Bunda Girls School was my second school visit where I  saw the completed staff housing, the almost completed principal's residence and spent two hours with the builder going through the final fitout of the guesthouse which will receive 15 students from a girls' school in July for one week. The guesthouse is planned for visitors to the school and the hope is many will come.

It was the girls' lunch so I served a few girls
BGSS has started a small piggery
The head of Bunda Secondary Girls School
Tupone Mwamasage and I discussing the Education Plan
and developing the School Plan
These dorms at BGSS
were weretiled over
the 2023 Christmas break
and it is transformative



The education system in Tanzania is changing significantly. Primary schools which currently have ten classes (Baby, Pre Primary 1 and 2 and grades 1-7) will drop a pre-primary class and grade 7. All students will progress to secondary school. Currently there is a barrier at grade 7 and students who fail national exams finish their education at that juncture. Most significantly is that English will be taught in primary schools to prepare all Tanzanian children to be able to speak English as well as Swahili.

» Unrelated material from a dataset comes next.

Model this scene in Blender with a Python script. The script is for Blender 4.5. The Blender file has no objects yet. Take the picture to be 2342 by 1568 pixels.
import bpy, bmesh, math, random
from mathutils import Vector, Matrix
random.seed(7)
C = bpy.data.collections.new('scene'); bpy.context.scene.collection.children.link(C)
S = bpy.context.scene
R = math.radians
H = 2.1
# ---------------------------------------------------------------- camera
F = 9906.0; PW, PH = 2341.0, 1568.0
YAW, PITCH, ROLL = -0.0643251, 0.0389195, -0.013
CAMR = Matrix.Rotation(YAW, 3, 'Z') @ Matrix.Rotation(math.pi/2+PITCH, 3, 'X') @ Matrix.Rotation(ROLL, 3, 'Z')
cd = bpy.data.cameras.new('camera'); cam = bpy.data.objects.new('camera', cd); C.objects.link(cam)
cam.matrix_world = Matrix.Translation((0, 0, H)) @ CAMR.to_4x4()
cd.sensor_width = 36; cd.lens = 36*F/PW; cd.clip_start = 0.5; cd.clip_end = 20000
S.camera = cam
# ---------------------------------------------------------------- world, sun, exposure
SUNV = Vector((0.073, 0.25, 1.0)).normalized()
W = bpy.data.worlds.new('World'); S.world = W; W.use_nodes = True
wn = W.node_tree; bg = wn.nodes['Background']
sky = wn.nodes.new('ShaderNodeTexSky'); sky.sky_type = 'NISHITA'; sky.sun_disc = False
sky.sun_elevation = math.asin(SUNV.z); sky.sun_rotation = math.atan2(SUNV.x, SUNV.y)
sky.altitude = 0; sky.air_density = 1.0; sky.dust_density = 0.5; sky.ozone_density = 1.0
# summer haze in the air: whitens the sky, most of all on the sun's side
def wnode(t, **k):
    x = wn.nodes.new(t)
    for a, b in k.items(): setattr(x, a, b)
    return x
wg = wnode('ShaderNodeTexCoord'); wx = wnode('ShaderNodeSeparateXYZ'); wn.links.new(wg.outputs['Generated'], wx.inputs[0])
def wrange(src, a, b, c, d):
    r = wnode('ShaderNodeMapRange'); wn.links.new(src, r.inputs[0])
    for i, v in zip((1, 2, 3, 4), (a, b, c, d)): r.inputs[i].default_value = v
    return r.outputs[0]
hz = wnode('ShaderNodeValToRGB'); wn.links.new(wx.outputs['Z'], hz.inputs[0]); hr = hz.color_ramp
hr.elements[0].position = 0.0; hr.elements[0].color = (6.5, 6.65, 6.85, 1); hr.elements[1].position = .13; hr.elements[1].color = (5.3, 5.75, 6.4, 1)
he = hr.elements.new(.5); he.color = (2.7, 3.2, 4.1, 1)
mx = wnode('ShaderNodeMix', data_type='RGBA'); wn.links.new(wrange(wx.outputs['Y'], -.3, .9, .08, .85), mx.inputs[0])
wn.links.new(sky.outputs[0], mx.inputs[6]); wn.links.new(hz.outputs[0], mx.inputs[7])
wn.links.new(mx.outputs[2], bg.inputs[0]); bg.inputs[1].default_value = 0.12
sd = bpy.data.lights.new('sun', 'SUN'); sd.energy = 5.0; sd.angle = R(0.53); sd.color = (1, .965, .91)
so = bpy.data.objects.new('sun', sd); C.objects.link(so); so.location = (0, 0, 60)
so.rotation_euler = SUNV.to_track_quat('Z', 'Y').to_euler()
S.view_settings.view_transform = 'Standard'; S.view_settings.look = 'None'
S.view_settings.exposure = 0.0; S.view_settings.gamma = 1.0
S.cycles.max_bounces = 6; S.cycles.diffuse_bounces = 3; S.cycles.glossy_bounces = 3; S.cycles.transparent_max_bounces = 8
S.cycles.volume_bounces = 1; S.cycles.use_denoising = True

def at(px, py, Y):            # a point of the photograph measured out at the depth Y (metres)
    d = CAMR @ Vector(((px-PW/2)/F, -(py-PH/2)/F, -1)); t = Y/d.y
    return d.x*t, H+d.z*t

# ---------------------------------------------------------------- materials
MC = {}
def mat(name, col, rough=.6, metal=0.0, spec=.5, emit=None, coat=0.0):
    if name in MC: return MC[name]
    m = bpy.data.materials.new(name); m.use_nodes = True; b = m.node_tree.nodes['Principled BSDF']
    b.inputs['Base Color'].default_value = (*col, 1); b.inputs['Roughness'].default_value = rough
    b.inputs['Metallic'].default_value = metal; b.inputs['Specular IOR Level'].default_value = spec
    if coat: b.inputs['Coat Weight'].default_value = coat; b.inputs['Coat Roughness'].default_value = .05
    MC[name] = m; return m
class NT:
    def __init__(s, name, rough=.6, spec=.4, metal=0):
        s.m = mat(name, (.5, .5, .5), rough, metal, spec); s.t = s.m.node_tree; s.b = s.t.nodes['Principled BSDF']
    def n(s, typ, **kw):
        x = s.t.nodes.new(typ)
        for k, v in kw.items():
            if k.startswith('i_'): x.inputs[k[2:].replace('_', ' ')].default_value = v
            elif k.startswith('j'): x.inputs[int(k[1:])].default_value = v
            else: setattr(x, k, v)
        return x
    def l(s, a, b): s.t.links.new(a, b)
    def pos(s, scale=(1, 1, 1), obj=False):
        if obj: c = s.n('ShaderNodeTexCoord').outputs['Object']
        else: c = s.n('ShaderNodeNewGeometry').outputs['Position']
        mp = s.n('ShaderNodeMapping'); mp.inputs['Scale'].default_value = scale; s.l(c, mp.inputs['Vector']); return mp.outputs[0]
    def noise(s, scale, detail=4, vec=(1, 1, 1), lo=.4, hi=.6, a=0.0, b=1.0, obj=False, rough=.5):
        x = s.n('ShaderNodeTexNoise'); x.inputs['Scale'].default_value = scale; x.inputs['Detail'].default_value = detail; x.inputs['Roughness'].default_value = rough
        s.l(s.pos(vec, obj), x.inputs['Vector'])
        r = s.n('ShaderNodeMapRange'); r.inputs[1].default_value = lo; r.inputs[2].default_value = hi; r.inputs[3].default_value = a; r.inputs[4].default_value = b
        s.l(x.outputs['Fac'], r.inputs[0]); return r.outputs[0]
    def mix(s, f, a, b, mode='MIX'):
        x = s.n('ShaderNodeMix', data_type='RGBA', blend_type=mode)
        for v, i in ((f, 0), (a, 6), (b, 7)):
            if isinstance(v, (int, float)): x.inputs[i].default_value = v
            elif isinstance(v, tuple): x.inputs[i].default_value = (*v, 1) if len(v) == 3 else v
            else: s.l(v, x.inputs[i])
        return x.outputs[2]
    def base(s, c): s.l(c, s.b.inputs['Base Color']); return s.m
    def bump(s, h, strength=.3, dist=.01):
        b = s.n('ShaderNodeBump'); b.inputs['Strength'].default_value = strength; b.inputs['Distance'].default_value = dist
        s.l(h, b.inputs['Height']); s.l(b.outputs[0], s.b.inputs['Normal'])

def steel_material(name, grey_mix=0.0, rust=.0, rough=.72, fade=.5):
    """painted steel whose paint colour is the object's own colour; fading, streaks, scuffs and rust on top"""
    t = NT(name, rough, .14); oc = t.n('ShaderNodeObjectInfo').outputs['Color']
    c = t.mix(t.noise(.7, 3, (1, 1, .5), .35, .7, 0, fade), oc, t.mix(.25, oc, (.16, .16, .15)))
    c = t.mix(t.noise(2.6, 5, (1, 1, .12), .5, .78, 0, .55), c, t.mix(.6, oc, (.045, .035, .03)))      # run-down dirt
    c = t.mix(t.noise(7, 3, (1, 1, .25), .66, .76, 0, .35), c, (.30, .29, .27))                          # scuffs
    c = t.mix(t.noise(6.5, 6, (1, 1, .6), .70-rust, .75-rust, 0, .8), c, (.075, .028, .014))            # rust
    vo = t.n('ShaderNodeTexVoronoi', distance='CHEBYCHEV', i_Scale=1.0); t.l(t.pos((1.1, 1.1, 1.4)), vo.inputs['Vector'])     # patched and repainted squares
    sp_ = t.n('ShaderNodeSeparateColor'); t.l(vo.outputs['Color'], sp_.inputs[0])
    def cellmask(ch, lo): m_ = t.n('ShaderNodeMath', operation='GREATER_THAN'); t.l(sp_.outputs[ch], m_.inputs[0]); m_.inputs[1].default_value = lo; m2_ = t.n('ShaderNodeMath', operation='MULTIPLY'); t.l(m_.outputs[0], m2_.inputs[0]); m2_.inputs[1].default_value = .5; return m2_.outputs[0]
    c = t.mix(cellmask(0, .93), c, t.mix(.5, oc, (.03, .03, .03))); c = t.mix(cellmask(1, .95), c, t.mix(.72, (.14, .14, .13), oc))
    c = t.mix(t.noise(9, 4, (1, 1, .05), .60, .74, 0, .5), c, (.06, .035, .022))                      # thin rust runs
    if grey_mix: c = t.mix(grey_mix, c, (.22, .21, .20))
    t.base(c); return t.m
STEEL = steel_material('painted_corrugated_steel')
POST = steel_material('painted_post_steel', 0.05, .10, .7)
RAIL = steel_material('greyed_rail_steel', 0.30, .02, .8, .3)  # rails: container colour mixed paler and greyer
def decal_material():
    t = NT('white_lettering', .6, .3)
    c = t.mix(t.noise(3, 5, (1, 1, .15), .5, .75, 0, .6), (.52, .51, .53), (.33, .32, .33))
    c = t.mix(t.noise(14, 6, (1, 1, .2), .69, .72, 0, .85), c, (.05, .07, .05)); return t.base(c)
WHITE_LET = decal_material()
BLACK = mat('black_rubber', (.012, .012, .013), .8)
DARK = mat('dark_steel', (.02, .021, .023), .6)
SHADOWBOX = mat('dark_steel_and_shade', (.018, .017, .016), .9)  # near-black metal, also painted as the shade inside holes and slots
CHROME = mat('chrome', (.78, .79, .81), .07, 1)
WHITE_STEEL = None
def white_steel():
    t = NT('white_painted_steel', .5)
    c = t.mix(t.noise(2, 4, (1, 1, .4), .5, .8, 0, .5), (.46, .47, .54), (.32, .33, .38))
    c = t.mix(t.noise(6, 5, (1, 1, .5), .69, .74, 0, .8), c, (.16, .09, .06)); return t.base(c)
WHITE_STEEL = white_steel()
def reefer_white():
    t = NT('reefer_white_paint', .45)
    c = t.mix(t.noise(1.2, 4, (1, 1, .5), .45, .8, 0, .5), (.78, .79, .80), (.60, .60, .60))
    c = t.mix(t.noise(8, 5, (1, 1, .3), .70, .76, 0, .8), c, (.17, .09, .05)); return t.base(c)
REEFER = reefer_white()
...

Secondary school will have two streams - in addition to the academic stream, a vocational stream is an option. This means bigs changes for all schools and the diocesan schools will need to do lots of planning. Secondary is forms one to four and high school is currently 5-6 but an additional year will mean seven years of high school.

The final full week was spent with various individuals and the Archdeacons, developing plans for them, the Youth Coordinator, IT and Communications Manager. I also met with the Mothers' Union secretary who wanted to discuss a business proposition buying and storing grain then selling when prices increase. I had done this with the BBC principal and he is purchaing 100 bags (100kg) of maize. Capital light but very profitable. All institutions apart from their core business also need to raise funds. There are no P&Cs or fundraising groups here so principals need to look at opportunities.

My final assignment is handing the implementation to the Diocesan Management Team on 5 March (I am finalising this blog on 10 March in Dar Es Salaam).